Esta demostración pública de triunfo desató el entusiasmo general, que pronto desembocó en una verbena popular, con bandas de música y baile. Inmediatamente, se nombraron nuevas autoridades y se formaron comisiones, que marcharon a tomar posesión de la ciudad. Uno de esos grupos se dirigió a la sede de la Inquisición, seguido por una muchedumbre de tres mil personas que, ante la negativa de los inquisidores a abrir las puertas, las derribó a golpes y saqueó la casa. Los presos que esperaban juicio fueron liberados, mientras los inquisidores escapaban a toda prisa, entre golpes e improperios. En ese primer asalto ya fueron destruidos numerosos expedientes, pero al día siguiente, una nueva multitud volvió a saquear el tribunal, muchos papeles del archivo fueron arrojados por la ventana y destruidos. Otros terminaron en manos de los espectadores, como Andrew Thorndike, un turista norteamericano que se llevó una buena colección de documentos que tradujo y publicó en Boston. Finalmente, el motín fue sofocado por el nuevo gobernador de la ciudad, al tiempo que se proclamaba la Constitución desde el balcón de la Llotja.

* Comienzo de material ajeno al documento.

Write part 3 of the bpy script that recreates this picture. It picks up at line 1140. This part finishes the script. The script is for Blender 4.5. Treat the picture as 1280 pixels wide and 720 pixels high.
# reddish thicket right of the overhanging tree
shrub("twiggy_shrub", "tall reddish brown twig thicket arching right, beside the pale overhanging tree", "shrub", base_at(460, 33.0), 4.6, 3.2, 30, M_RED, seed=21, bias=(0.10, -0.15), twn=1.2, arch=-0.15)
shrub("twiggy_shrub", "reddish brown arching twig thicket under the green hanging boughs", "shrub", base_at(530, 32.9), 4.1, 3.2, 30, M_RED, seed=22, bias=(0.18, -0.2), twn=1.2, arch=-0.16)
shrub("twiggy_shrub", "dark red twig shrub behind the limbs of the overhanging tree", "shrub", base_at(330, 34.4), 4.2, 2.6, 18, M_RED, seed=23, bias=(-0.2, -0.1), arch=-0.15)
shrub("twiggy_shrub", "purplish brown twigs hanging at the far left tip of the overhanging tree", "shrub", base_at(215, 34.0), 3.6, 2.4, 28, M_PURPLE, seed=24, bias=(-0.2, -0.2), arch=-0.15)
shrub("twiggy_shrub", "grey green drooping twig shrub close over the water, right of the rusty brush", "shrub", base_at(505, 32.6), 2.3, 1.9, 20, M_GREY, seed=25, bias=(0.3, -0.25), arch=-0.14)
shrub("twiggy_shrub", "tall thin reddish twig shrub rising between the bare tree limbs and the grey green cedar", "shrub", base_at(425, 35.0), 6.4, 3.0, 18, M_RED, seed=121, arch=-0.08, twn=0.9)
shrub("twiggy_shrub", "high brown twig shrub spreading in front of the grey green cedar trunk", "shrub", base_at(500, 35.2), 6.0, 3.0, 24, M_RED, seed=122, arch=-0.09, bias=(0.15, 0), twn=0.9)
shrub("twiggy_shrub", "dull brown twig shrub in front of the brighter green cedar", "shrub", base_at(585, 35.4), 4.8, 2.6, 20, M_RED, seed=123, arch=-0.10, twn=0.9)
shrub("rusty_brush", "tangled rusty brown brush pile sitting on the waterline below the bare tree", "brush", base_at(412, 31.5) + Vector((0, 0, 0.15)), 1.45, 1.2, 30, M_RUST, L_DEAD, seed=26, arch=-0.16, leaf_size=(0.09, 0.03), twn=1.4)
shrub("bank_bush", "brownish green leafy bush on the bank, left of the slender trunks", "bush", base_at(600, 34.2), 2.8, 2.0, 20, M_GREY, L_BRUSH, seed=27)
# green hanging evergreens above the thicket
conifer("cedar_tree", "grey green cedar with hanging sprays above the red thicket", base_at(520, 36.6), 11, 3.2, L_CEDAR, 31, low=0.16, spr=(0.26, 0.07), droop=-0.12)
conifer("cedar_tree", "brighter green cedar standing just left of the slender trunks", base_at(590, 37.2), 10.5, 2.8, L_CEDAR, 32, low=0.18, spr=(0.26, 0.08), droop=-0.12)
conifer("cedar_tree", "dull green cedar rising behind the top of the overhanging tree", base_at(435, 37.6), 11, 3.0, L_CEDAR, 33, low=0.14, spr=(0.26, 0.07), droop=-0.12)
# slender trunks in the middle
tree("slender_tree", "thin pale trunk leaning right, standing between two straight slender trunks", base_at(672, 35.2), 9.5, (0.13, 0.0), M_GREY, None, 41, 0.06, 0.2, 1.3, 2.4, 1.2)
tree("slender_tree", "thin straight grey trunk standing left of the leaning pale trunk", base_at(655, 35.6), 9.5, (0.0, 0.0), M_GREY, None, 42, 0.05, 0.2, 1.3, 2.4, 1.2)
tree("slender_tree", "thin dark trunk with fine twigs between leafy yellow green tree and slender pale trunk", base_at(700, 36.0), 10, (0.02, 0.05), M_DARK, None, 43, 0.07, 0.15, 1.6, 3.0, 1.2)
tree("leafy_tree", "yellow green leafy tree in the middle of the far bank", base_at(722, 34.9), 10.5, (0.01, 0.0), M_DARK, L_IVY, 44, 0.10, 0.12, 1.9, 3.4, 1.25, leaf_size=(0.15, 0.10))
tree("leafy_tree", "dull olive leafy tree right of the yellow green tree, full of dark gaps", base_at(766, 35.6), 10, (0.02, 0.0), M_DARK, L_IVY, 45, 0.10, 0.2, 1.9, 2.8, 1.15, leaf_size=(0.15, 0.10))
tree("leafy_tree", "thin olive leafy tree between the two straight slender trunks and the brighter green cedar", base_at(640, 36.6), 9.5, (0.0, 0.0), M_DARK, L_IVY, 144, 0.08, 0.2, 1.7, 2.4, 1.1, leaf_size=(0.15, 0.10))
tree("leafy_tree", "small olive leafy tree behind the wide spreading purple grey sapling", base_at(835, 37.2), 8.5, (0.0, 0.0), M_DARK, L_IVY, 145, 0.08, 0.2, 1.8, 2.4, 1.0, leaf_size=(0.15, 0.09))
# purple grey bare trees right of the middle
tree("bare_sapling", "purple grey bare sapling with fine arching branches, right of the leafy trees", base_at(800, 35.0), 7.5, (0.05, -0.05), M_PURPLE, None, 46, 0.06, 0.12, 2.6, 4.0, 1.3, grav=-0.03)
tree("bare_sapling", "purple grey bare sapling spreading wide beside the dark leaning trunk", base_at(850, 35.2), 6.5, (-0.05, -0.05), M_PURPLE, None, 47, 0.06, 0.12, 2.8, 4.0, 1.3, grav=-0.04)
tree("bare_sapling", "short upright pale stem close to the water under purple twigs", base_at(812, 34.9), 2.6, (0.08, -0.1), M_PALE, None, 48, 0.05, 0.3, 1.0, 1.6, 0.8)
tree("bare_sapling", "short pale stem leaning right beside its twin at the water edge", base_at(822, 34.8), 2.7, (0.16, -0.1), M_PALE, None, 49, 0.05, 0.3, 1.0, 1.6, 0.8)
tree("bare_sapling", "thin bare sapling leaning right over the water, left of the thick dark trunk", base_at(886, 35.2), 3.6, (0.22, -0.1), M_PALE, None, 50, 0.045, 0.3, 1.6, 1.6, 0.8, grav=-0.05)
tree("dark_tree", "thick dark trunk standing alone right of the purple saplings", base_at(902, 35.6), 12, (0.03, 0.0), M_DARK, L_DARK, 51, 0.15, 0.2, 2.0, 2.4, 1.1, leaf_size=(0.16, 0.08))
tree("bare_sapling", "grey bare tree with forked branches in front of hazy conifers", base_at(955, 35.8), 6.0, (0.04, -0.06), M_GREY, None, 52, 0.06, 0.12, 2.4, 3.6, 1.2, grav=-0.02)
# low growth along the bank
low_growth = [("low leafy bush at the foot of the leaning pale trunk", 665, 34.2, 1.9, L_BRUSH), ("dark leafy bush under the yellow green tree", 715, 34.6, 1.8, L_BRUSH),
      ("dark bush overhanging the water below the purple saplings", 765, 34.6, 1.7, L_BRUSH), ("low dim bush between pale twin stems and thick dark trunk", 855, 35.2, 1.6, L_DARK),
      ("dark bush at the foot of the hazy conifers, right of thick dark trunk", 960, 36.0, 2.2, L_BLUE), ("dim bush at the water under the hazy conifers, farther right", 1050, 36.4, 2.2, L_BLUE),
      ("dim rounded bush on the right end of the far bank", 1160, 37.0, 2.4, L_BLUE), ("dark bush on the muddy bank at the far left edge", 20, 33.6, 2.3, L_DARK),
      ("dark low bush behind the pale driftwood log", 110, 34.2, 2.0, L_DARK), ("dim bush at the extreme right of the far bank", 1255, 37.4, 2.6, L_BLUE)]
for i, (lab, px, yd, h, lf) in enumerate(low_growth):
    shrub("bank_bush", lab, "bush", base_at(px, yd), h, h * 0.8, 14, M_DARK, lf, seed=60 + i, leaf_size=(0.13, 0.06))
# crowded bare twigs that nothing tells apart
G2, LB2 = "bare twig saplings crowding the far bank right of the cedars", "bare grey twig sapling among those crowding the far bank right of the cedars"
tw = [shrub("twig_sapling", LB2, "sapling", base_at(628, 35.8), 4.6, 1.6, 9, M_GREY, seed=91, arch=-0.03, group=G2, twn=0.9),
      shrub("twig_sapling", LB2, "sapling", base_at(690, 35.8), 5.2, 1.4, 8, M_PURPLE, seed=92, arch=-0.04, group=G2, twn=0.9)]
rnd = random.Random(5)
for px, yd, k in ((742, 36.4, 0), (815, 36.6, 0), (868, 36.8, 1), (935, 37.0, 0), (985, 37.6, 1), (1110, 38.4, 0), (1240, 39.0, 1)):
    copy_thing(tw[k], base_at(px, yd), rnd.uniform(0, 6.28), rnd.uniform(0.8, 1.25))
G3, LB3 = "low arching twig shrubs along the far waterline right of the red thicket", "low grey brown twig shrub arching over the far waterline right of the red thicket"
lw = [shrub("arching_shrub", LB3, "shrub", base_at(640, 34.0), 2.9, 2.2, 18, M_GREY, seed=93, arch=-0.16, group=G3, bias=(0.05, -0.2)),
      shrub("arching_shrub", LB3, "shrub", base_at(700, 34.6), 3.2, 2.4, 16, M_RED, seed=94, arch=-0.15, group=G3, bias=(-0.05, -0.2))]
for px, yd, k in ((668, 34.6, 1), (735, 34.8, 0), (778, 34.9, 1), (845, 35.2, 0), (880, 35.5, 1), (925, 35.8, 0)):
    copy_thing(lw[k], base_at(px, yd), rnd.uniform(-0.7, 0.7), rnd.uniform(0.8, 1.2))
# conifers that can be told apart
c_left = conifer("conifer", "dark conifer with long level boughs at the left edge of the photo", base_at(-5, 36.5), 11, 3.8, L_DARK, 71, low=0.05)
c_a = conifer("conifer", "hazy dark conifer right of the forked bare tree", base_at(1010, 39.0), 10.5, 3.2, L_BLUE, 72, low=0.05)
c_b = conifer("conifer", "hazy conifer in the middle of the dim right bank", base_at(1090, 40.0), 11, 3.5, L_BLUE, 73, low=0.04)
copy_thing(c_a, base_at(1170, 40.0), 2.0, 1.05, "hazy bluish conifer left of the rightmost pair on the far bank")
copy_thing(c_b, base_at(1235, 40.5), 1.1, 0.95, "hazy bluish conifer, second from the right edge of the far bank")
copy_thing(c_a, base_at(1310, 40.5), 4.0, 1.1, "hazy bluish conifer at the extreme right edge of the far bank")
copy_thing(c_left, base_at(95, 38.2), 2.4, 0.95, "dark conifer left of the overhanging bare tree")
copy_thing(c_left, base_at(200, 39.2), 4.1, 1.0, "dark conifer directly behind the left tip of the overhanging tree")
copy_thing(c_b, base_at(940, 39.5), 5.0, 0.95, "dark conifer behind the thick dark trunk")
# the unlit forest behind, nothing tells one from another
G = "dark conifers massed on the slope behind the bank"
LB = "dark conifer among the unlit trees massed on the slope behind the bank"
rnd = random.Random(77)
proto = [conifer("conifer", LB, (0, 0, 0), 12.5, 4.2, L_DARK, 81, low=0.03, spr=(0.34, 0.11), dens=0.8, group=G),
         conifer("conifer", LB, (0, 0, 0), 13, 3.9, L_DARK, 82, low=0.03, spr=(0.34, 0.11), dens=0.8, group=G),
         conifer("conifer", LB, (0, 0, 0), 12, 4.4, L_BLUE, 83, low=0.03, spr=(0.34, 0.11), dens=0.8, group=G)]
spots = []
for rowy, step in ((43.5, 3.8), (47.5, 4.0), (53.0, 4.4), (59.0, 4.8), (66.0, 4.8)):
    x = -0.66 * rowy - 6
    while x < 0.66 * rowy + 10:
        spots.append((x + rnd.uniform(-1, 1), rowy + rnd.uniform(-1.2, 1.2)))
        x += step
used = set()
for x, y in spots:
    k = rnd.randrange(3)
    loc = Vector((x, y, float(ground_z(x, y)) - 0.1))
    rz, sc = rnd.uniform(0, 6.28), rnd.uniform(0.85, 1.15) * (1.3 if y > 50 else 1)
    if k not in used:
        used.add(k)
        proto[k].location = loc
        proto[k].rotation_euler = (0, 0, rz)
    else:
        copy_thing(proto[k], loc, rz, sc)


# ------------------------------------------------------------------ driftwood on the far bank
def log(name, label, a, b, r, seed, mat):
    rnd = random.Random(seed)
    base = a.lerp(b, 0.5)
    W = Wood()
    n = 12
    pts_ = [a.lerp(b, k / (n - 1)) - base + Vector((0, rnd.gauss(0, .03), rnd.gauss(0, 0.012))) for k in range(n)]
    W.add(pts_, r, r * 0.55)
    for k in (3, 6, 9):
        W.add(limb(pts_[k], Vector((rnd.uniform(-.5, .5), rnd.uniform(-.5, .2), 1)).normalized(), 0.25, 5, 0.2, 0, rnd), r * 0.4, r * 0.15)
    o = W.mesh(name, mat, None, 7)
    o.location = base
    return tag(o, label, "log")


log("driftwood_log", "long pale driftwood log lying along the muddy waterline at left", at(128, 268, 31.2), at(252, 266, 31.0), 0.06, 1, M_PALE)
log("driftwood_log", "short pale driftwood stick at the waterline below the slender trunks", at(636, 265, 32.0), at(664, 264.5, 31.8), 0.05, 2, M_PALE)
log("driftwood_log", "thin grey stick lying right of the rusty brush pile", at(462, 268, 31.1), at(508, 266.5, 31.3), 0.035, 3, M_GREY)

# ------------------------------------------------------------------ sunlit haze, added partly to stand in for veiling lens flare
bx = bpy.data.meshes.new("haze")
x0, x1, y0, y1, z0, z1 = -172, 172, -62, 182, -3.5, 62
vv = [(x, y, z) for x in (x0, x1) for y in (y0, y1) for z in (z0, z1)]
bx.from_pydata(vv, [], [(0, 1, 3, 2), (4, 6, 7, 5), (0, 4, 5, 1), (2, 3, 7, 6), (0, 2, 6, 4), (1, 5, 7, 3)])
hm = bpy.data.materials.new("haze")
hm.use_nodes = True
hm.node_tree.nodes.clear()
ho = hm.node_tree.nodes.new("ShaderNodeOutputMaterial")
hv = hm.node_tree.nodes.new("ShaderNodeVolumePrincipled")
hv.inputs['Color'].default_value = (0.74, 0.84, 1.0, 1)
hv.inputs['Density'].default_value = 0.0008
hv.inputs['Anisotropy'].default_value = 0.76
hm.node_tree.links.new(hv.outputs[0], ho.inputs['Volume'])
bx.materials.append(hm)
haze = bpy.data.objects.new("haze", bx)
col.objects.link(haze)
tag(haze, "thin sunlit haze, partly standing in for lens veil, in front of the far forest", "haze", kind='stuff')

El grabador francés Hippolyte Lecomte imprimió una famosa litografía, que mostró en toda Europa la insurrección barcelonesa contra la odiada Inquisición. Ese año de 1820, el periódico Miscelania de comercio, política y literatura informó que el edificio del Santo Oficio iba a convertirse en un establecimiento de beneficencia, dedicado a la educación de pobres y ciegos. En 1823, la tropa liberal derribó la finca, que fue vendida por el ayuntamiento para hacer apartamentos particulares. Poco después, Fernando VII recuperó su condición de monarca absoluto y reimplantó la Inquisición, bajo el eufemismo de Juntas de Fe. No fue el caso de Barcelona que, al inicio de la Primera Guerra Carlista, cuando el gobierno lo eliminó definitivamente, en 1834, ya llevaba catorce años inactivo. De aquellos años sólo sobrevivió este escudo, que todavía parece sobrevolar, amenazador, sobre las cabezas de los viandantes.